О чем спел бы Лев Толстой, если бы ему дали в руки гитару
Алексей Рыбин. Три кита: БГ, Майк, Цой. – СПб.: Амфора, 2013. – 223 с. (Дискография. ru)
Почему именно эти трое?
Об этом спросил меня водитель ночного такси, едва получив ответ на вопрос «Что я сейчас читаю?». Я принялся что-то ему объяснять, выходя на социокультурные темы общего плана, и сразу понял, что уже начал писать рецензию на книгу. И что книга эта хороша уже тем, что не только увлекательно рассказывает историю трех ведущих российских рок-музыкантов, но и, невольно вызывая вопросы, заставляет размышлять о новейшей истории России и о роли в ней современной музыки.
Почему, например, не Макаревич? Задал еще один вопрос таксист…

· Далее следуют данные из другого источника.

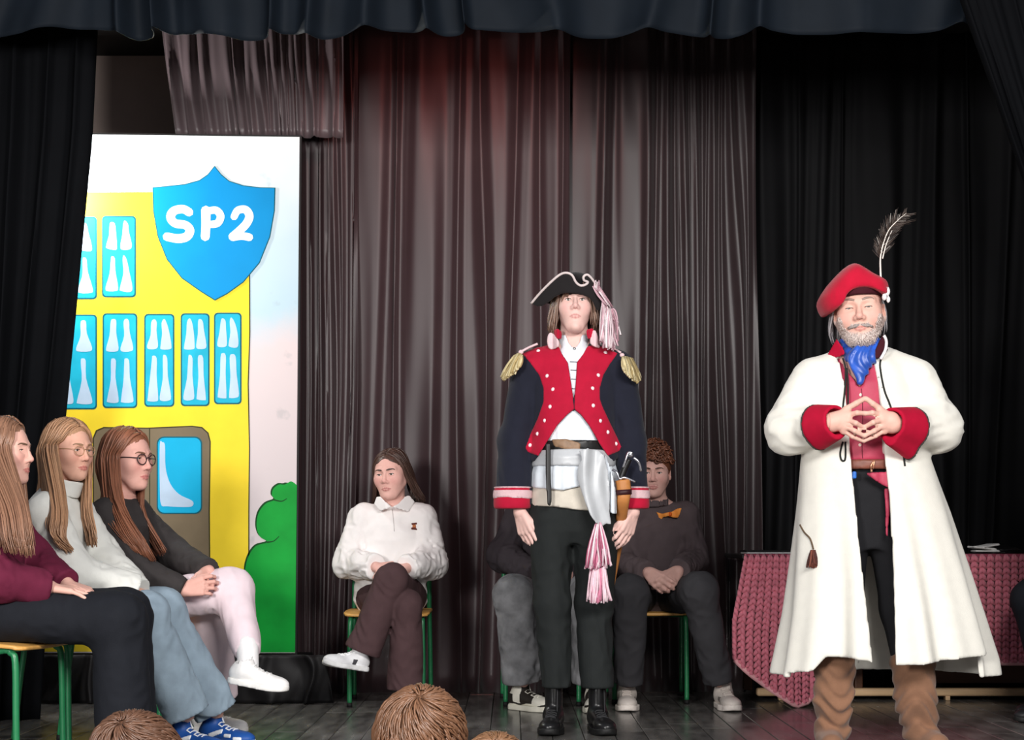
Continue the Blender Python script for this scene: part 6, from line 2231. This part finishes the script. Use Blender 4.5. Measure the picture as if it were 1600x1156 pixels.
# ---------------------------------------------------------------- three girls in a row at the side, facing across the stage
def long_hair(o, head, rgb, seed, fall, n=340, r=0.0042, jit=0.0045, part=0.0, cover=0.0, wave=0.0, near=-1, vee=0.8, fringe=0.106, var=0.28, back=-0.20):
    """Long hair parted on top; fall: list of extra guides (each 3 world points) the side hair continues into."""
    hq = head.w
    scalp(o, head, rgb, fringe, 0.006, vee=vee)
    LL, CC = [], []
    k = 0
    for q in (-1, 1):
        f3 = fall[0 if q == near else 1]
        tops = [[(part + q * 0.004, -0.061, 0.102), (q * 0.040, -0.056, 0.087), (q * 0.071, -0.042, 0.045), (q * 0.086, -0.026, -0.005)],
                [(part + q * 0.004, -0.02, 0.126), (q * 0.053, -0.025, 0.101), (q * 0.086, -0.015, 0.045), (q * 0.097, 0.0, -0.015)],
                [(part + q * 0.004, 0.035, 0.128), (q * 0.055, 0.045, 0.102), (q * 0.084, 0.05, 0.035), (q * 0.092, 0.05, -0.025)],
                [(part + q * 0.004, 0.08, 0.115), (q * 0.035, 0.100, 0.075), (q * 0.050, 0.108, 0.01), (q * 0.052, 0.108, -0.05)]]
        if q == near and cover:
            tops[0] = [tops[0][0]] + [(p[0] * 1.02, p[1] - cover * k_, p[2]) for p, k_ in zip(tops[0][1:], (0.1, 0.6, 1.0))]
            tops[1] = [tops[1][0]] + [(p[0], p[1] - cover * 0.6 * k_, p[2]) for p, k_ in zip(tops[1][1:], (0.1, 0.6, 1.0))]
        g = [[hq(*p) for p in tops[i]] + [np.asarray(v, float) for v in f3[min(i, len(f3) - 1)]] for i in range(4)]
        l_, c_ = guides_to_locks(g, n, seed + k, r, jit, rgb, var, wave=wave)
        LL += l_
        CC += c_
        k += 1
    return hair_mesh(o, LL, CC)


# ---- girl in the dark cardigan with glasses
F0 = 6.75


def f_(x, y, k=0.0):
    return P(x, y, F0 + k)


g3 = thing('person', (f_(190, 0)[0], F0, 0), 'seated girl with glasses and red brown hair in dark cardigan and pale pink trousers', 'person')
chair(-1.53, 6.76, 78, 'green framed chair under the girl in pale pink trousers')
h3 = Head(f_(199, 718), yaw=62, pitch=-2, size=1.04, sx=0.96, lid=0.0046, skin=(226, 172, 158), lip=(190, 112, 108))
m_card = cloth('charcoal_cardigan', (58, 54, 54))
m_pink = cloth('pale_pink_joggers', (236, 216, 222), var=0.03)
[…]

И мне снова пришлось проявить не столько эрудицию, сколько сообразительность. В этом ночном разговоре мне показались примечательными две вещи. Первая – что у меня-то самого, когда я только взял в руки эту книгу, подобный вопрос не возник. Мне такой набор показался вполне естественным. Более того – единственным естественным. Вторая – водитель был по-настоящему осведомлен в истории русской рок-музыки, и, если бы мне предложили добавить к этим «трем китам» четвертого, я назвал бы именно Андрея Макаревича. И дело даже не в том, что большинство любителей рок-музыки, как и я, начали слушать «Машину времени» раньше, чем «Аквариум» и «Зоопарк», а о «Кино» в ту пору еще никто и не слыхал. Дело в том, что роль Макаревича в истории российского рока, пожалуй, даже более важная, чем троих вышеупомянутых, – именно он одним из первых начал писать и петь рок-песни по-русски. До него либо старательно снимали зарубежные хиты, либо в меру таланта писали свои, но все равно на английском языке – считалось, что в ритм рок-музыки можно уложить только короткие слова, что русские слова слишком длинны. Одновременно с Макаревичем петь рок на русском начал Владимир Рекшан с ленинградской группой «Санкт-Петербург» (не путать с санкт-петербургской группой «Ленинград»!), да только кто их сейчас вспомнит…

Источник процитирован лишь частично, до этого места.